How to Make a French Knot

This rounded stitch, which is used in needlepoint, embroidery, and other techniques, is worth mastering.

french knot in needlepoint
Photo: Wendy Hollender

In needlepoint and embroidery techniques, the French knot is a stitch that you will learn for decorative projects. Unlike background stitching, what distinguishes it as a stitch is that it adds dimensional depth and texture to an otherwise flat canvas. For this reason, it's best used as an accent; think: flowers in a garden, decorative embellishments to a monogram, or a lamb's wooly coat. (This is similar, but not to be confused with, the colonial stitch.)

Start with your canvas, needle and thread. (In embroidery, a milliner needle is ideal here because the shaft is the same width as the eye, which makes it easier to pass through the knot.) Pull your threaded needle up through the bottom of the canvas. Then, holding onto the thread with your non-stitching hand and close to the canvas, wrap it around the needle once (for a small knot) or twice (for a larger knot); avoid wrapping more than twice or the result will be a lopsided knot.

Pull the needle partway down into the canvas, close to the spot where the needle came to the front but not into the same hole. Keep the thread pulled taut so that it wraps snugly but not so taut that it prevents the needle from drawing through the knot. Towards the end, let go of the thread and it should smoothly loop into a French knot on the right side of your work.
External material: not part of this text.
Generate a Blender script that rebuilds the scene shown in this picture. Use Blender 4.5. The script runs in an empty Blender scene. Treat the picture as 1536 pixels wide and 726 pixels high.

Practice this stitch on a small sampler, using needles of type and size appropriate to the canvas. As you stitch, move your stitching hand from the back of the fabric to the front of the work as needed and experiment with tension—tighter tension will result in tight, compact knots; looser tension results in soft, loopy knots. French knots are notoriously difficult to unwind, so if you make a mistake, it's best to simply cut away the unwanted knot and retry with a new length of thread.